The exercise: Omit every picture, and retype the lines that run from the beginning of the data below through the line containing "PI = math.pi", inclusive.

##### Data #####

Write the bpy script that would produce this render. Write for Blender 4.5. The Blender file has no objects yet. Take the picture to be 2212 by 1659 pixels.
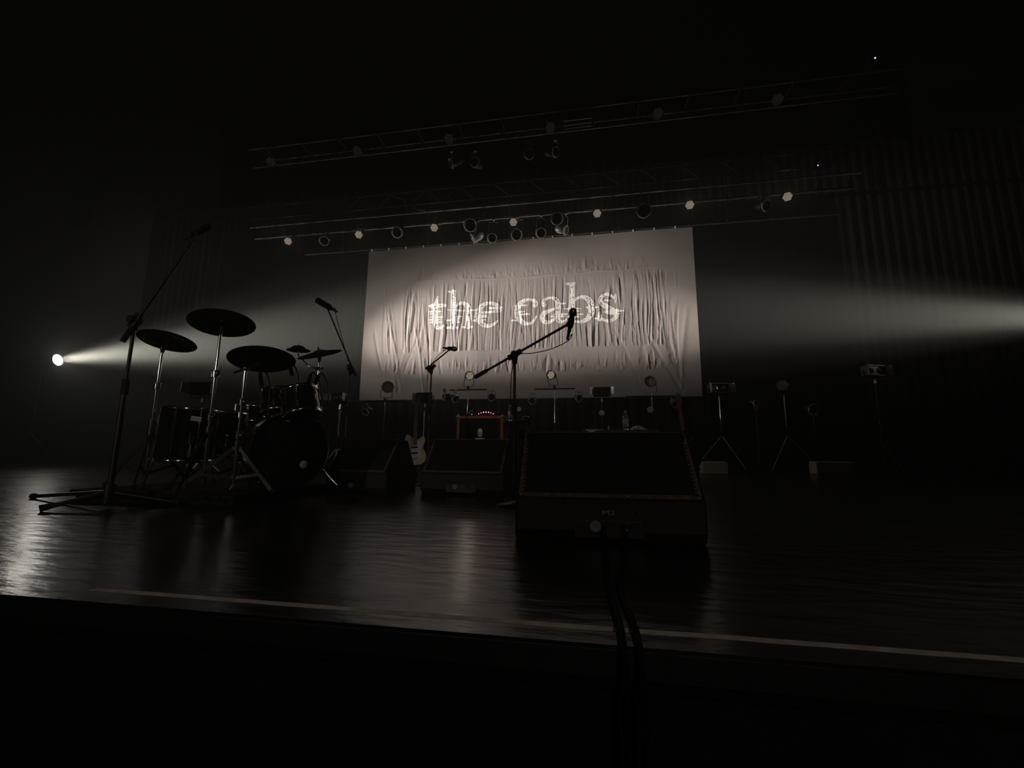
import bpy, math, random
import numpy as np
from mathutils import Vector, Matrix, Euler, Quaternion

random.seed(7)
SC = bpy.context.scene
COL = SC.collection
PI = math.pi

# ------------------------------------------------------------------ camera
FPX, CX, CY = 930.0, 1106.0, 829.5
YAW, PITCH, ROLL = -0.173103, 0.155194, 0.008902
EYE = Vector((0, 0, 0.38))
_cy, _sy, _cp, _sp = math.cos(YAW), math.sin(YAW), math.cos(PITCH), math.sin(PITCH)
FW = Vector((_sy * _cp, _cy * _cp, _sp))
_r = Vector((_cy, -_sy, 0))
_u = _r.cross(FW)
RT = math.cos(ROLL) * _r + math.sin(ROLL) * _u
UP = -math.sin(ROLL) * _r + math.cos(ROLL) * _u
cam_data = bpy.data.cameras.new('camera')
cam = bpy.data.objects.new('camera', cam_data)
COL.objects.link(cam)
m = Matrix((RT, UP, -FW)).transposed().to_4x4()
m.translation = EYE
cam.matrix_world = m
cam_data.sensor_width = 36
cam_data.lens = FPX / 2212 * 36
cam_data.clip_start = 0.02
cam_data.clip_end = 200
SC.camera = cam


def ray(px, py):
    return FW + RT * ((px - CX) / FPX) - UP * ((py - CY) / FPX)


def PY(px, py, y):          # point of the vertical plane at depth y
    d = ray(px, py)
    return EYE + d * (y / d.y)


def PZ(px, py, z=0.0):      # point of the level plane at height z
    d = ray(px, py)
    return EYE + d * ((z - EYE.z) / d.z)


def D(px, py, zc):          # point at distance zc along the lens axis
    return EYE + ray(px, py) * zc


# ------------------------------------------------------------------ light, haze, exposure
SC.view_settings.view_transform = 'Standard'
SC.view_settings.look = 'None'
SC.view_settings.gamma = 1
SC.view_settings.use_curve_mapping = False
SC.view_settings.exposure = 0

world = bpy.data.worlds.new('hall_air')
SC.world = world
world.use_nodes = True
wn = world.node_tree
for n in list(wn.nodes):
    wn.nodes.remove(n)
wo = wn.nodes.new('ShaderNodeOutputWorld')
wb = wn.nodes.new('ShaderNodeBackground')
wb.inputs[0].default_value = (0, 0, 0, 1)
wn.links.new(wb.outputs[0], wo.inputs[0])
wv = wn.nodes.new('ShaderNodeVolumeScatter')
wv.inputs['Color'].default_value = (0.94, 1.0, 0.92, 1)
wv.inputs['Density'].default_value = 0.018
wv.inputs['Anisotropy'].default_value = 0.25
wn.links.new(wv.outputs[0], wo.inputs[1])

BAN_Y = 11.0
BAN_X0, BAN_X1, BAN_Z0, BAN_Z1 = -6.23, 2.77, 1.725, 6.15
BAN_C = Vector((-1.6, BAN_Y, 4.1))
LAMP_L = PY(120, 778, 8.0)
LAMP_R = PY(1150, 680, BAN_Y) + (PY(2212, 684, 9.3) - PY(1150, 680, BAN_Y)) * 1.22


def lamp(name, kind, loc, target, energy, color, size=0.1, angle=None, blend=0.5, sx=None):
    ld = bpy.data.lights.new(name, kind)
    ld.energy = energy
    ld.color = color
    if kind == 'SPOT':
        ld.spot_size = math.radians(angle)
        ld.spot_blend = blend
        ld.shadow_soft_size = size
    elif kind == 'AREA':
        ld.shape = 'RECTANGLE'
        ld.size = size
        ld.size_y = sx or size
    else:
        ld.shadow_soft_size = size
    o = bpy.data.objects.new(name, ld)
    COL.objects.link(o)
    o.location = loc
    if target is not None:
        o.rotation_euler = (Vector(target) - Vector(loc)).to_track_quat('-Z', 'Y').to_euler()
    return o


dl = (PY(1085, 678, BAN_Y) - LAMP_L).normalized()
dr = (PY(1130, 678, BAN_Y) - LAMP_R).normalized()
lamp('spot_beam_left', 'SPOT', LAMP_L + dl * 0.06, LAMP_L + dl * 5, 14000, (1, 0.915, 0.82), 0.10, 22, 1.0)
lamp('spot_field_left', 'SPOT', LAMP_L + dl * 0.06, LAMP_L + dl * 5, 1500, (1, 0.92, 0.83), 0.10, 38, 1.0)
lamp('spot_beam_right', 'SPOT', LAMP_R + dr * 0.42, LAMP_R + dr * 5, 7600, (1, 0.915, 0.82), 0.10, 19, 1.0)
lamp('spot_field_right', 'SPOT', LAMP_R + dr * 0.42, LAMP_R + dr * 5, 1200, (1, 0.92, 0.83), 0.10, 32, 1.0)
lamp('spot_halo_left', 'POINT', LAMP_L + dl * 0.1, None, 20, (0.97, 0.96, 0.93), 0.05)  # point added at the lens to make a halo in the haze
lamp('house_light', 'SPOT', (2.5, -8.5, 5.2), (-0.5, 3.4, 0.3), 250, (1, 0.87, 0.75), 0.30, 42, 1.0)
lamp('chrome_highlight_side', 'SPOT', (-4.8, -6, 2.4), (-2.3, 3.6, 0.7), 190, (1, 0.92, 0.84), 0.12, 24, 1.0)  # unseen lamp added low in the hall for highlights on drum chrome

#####

Answer to the task:
Write the bpy script that would produce this render. Write for Blender 4.5. The Blender file has no objects yet. Take the picture to be 2212 by 1659 pixels.
import bpy, math, random
import numpy as np
from mathutils import Vector, Matrix, Euler, Quaternion

random.seed(7)
SC = bpy.context.scene
COL = SC.collection
PI = math.pi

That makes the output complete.